Kapito maintains the promoted alternatives are out of most households’ reach.
“Punitive penalties, fines and long jail sentences are not an answer to the charcoal problem. If they enforce this law, then all of us will be arrested,” he pronounces.
The consumer rights activist then suggests that in the meantime, government can distribute gas appliances to rural areas and subsidise the energy source for the majority to afford it.
But in a statement that has been appearing in the local press for some days, the Ministry of Natural Resources is simply appealing to the general public to respect the law by desisting from dealing in illegal charcoal.
“Government continues to provide a conducive environment for private sector investment in the development of alternative energy sources,” the ministry says.
Ng’oma also posits that the law has to be respected without conditions.

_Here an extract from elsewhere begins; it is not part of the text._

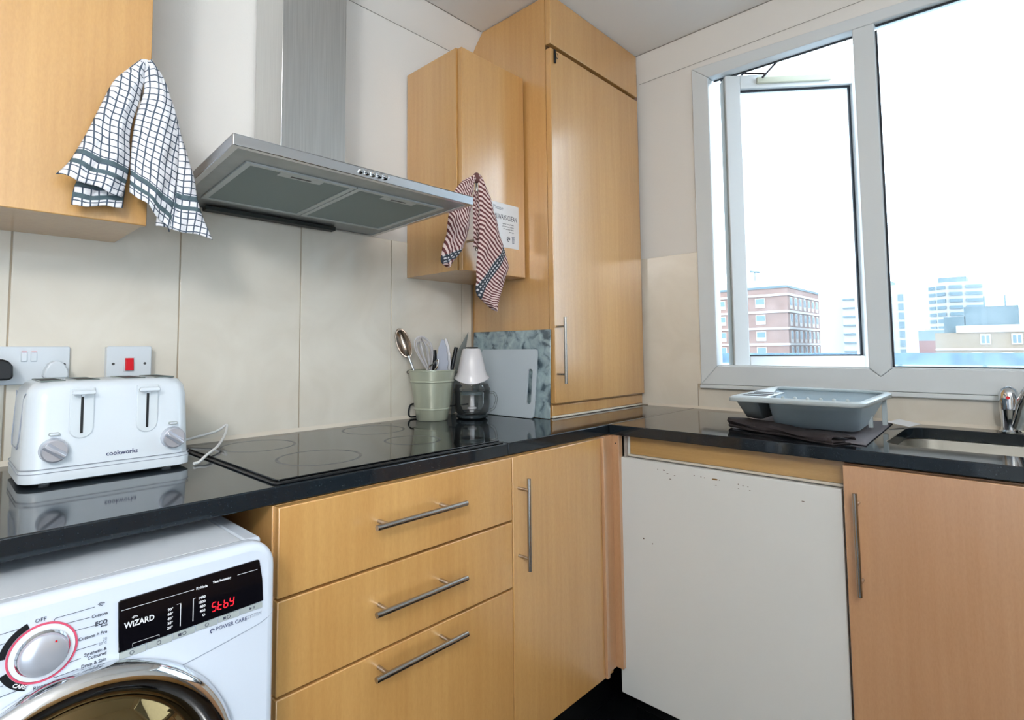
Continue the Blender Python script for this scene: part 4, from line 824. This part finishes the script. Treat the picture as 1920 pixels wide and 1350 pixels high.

He says: “While we sympathise with the public, suspending the law is not an option. It is suicidal idea.”
But Kapito insists that the gas, briquettes and charcoal pellets that government is fronting as alternatives are available in very small quantities and sometimes not available at all.
In the first three quarters of 2021 alone, Malawi’s courts recorded 343 convictions and fines averaged K283,000.
Twenty vehicles which were used in transporting illegal charcoal were forfeited to the government.
With the Forestry Department now intensifying the implementation of the law, the penalties are expected to be stiffer.
Still, charcoal producers like Sawa are not moved an inch.
“It is dangerous business. But, at least, forestry officials have never been where we produce our charcoal. We are ready to fight them,” Sawa says.
He even blows up at the officials whom he accuses of often selling the charcoal they confiscate from dealers and stuff the money into their pockets.
As things stand today, Malawi faces grave and worsening linked problems of erratic electricity supply and environmental problems that are dividing even those pushing for environmental conservation.
Even in the midst of floods and droughts linked to forest degradation and deforestation, there are those who hesitate to accept that illegal charcoal will be out of the country’s energy mix before the end of this decade.
But the rate at which forests are vanishing in Malawi is atypical of the slower pace of life in rural areas where huge loads of charcoal are churned out for urban locations.